+++ DATA LINES +++

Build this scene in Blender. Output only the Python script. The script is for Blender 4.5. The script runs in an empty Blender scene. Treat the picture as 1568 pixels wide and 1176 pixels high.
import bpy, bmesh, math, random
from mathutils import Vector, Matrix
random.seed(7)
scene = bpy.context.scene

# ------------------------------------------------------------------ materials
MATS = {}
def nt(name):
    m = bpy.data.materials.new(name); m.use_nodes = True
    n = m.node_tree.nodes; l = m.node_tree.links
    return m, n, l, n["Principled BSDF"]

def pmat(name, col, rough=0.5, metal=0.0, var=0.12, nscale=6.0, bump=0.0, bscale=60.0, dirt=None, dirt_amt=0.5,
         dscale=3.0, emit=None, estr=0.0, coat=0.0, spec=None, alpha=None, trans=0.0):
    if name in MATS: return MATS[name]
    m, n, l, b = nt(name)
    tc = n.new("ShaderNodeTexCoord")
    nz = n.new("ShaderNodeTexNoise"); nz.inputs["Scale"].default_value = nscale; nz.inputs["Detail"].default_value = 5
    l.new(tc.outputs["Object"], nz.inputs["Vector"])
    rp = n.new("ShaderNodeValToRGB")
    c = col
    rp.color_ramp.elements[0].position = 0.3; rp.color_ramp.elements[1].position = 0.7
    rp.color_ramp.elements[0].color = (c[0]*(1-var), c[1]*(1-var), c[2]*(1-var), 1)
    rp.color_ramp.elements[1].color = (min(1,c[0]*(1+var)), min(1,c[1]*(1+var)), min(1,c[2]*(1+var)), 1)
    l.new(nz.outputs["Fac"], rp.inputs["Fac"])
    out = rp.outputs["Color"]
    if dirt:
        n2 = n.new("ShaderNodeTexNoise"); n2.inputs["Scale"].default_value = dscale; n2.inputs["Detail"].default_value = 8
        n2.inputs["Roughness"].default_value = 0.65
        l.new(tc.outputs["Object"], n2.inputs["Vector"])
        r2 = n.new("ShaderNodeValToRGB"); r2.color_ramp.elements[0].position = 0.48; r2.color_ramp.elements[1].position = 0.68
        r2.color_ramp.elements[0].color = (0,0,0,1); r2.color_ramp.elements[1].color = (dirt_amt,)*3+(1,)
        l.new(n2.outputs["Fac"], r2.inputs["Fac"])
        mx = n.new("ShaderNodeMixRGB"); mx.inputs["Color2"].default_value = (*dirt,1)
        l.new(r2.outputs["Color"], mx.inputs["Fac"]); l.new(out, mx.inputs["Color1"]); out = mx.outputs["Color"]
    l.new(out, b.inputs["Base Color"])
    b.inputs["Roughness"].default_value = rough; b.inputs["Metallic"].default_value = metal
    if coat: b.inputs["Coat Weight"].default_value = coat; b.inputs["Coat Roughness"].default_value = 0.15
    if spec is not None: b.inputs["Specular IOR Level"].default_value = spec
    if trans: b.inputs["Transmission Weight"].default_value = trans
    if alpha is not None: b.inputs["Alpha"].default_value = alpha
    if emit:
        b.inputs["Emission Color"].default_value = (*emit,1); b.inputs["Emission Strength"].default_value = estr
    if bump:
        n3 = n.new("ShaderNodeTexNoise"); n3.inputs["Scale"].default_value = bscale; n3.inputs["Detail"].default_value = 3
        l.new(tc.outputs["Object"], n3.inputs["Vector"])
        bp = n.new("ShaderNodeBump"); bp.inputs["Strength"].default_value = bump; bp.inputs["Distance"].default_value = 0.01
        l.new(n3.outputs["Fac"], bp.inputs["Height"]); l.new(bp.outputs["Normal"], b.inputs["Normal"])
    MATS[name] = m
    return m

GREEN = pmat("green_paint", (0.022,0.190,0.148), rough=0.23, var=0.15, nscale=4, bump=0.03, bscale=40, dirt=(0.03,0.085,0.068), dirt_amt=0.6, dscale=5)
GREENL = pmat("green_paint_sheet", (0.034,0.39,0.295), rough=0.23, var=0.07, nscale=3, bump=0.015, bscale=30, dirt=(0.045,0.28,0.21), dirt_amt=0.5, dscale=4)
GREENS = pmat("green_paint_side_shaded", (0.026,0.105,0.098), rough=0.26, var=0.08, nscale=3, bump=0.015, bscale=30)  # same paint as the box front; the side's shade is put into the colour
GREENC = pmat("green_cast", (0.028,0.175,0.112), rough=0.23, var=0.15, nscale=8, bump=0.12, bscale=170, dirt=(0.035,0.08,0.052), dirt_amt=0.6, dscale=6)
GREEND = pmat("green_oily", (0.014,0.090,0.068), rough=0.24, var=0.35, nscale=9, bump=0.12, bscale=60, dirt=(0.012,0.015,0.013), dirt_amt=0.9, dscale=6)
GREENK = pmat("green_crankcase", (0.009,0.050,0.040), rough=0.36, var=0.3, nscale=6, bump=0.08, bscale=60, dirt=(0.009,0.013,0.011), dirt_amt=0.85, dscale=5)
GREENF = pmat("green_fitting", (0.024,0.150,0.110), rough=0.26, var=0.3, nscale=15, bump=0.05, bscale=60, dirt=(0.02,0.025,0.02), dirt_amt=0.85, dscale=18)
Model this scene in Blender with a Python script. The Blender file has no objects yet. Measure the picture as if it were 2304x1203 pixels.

+++

◆ TO DO: Write out every entry again, keeping each line exactly the same.

◆ WORKED ANSWER:
Build this scene in Blender. Output only the Python script. The script is for Blender 4.5. The script runs in an empty Blender scene. Treat the picture as 1568 pixels wide and 1176 pixels high.
import bpy, bmesh, math, random
from mathutils import Vector, Matrix
random.seed(7)
scene = bpy.context.scene

# ------------------------------------------------------------------ materials
MATS = {}
def nt(name):
    m = bpy.data.materials.new(name); m.use_nodes = True
    n = m.node_tree.nodes; l = m.node_tree.links
    return m, n, l, n["Principled BSDF"]

def pmat(name, col, rough=0.5, metal=0.0, var=0.12, nscale=6.0, bump=0.0, bscale=60.0, dirt=None, dirt_amt=0.5,
         dscale=3.0, emit=None, estr=0.0, coat=0.0, spec=None, alpha=None, trans=0.0):
    if name in MATS: return MATS[name]
    m, n, l, b = nt(name)
    tc = n.new("ShaderNodeTexCoord")
    nz = n.new("ShaderNodeTexNoise"); nz.inputs["Scale"].default_value = nscale; nz.inputs["Detail"].default_value = 5
    l.new(tc.outputs["Object"], nz.inputs["Vector"])
    rp = n.new("ShaderNodeValToRGB")
    c = col
    rp.color_ramp.elements[0].position = 0.3; rp.color_ramp.elements[1].position = 0.7
    rp.color_ramp.elements[0].color = (c[0]*(1-var), c[1]*(1-var), c[2]*(1-var), 1)
    rp.color_ramp.elements[1].color = (min(1,c[0]*(1+var)), min(1,c[1]*(1+var)), min(1,c[2]*(1+var)), 1)
    l.new(nz.outputs["Fac"], rp.inputs["Fac"])
    out = rp.outputs["Color"]
    if dirt:
        n2 = n.new("ShaderNodeTexNoise"); n2.inputs["Scale"].default_value = dscale; n2.inputs["Detail"].default_value = 8
        n2.inputs["Roughness"].default_value = 0.65
        l.new(tc.outputs["Object"], n2.inputs["Vector"])
        r2 = n.new("ShaderNodeValToRGB"); r2.color_ramp.elements[0].position = 0.48; r2.color_ramp.elements[1].position = 0.68
        r2.color_ramp.elements[0].color = (0,0,0,1); r2.color_ramp.elements[1].color = (dirt_amt,)*3+(1,)
        l.new(n2.outputs["Fac"], r2.inputs["Fac"])
        mx = n.new("ShaderNodeMixRGB"); mx.inputs["Color2"].default_value = (*dirt,1)
        l.new(r2.outputs["Color"], mx.inputs["Fac"]); l.new(out, mx.inputs["Color1"]); out = mx.outputs["Color"]
    l.new(out, b.inputs["Base Color"])
    b.inputs["Roughness"].default_value = rough; b.inputs["Metallic"].default_value = metal
    if coat: b.inputs["Coat Weight"].default_value = coat; b.inputs["Coat Roughness"].default_value = 0.15
    if spec is not None: b.inputs["Specular IOR Level"].default_value = spec
    if trans: b.inputs["Transmission Weight"].default_value = trans
    if alpha is not None: b.inputs["Alpha"].default_value = alpha
    if emit:
        b.inputs["Emission Color"].default_value = (*emit,1); b.inputs["Emission Strength"].default_value = estr
    if bump:
        n3 = n.new("ShaderNodeTexNoise"); n3.inputs["Scale"].default_value = bscale; n3.inputs["Detail"].default_value = 3
        l.new(tc.outputs["Object"], n3.inputs["Vector"])
        bp = n.new("ShaderNodeBump"); bp.inputs["Strength"].default_value = bump; bp.inputs["Distance"].default_value = 0.01
        l.new(n3.outputs["Fac"], bp.inputs["Height"]); l.new(bp.outputs["Normal"], b.inputs["Normal"])
    MATS[name] = m
    return m

GREEN = pmat("green_paint", (0.022,0.190,0.148), rough=0.23, var=0.15, nscale=4, bump=0.03, bscale=40, dirt=(0.03,0.085,0.068), dirt_amt=0.6, dscale=5)
GREENL = pmat("green_paint_sheet", (0.034,0.39,0.295), rough=0.23, var=0.07, nscale=3, bump=0.015, bscale=30, dirt=(0.045,0.28,0.21), dirt_amt=0.5, dscale=4)
GREENS = pmat("green_paint_side_shaded", (0.026,0.105,0.098), rough=0.26, var=0.08, nscale=3, bump=0.015, bscale=30)  # same paint as the box front; the side's shade is put into the colour
GREENC = pmat("green_cast", (0.028,0.175,0.112), rough=0.23, var=0.15, nscale=8, bump=0.12, bscale=170, dirt=(0.035,0.08,0.052), dirt_amt=0.6, dscale=6)
GREEND = pmat("green_oily", (0.014,0.090,0.068), rough=0.24, var=0.35, nscale=9, bump=0.12, bscale=60, dirt=(0.012,0.015,0.013), dirt_amt=0.9, dscale=6)
GREENK = pmat("green_crankcase", (0.009,0.050,0.040), rough=0.36, var=0.3, nscale=6, bump=0.08, bscale=60, dirt=(0.009,0.013,0.011), dirt_amt=0.85, dscale=5)
GREENF = pmat("green_fitting", (0.024,0.150,0.110), rough=0.26, var=0.3, nscale=15, bump=0.05, bscale=60, dirt=(0.02,0.025,0.02), dirt_amt=0.85, dscale=18)
Model this scene in Blender with a Python script. The Blender file has no objects yet. Measure the picture as if it were 2304x1203 pixels.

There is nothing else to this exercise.